As another audience warning ("Lotte's Death") appears on screen 40 minutes in, we meet Ayten, a political activist using the alias Gul Korkmaz who's on the run from the authorities. Fleeing to Germany, she ends up penniless in Hamburg where she's befriended by college student Lotte, daughter of comfy, middle-class Susanne (vet Hanna Schygulla). Lotte and Ayten become lovers, setting in motion a complex series of criss-crossing events that changes the lives of the survivors for ever as the story shifts back to Turkey.

Pic has a lean, almost procedural style, in which every scene and line of dialogue counts. Akin doesn't try to hide the plot's coincidences or Swiss watch-like precision, which is given human resonance by the flawless playing of the six leads. Only one scene, a political face-off by Ayten and Susanne, rings awkwardly.

By the time the second seg segues into the final one (film's German title, "From the Other Side"), helmer's long-burn approach packs a considerable emotional wallop in a quiet, inclusive way.

Veteran Turkish actor Kurtiz, who's almost a national monument back home, dominates the early going with his frisky but deeply traditional Ali.

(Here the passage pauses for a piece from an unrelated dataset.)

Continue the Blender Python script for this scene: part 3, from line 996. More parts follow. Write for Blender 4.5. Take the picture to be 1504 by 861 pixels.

Distaffers take over the running in the second half, with the utterly convincing Yesilcay (so good in the very different role of a quiet Moslem bride in recent Turkish pic "Adam & the Devil") and Ziolkowska (from Akin's "Solino") as the lesbian lovers. Schygulla's low-key perf grows more slowly, bringing a reconciliatory glow to the final reels.

Akin's cultural ease with both countries shows in the shooting, spread between Bremen, Hamburg, Istanbul and Trabzon. Good-looking but never gratuitously glossy lensing by Rainer Klausmann ("Solino," "Head-On," "Downfall") is an extra plus, as is the liberating score by Shantel (aka Stefan Hantel).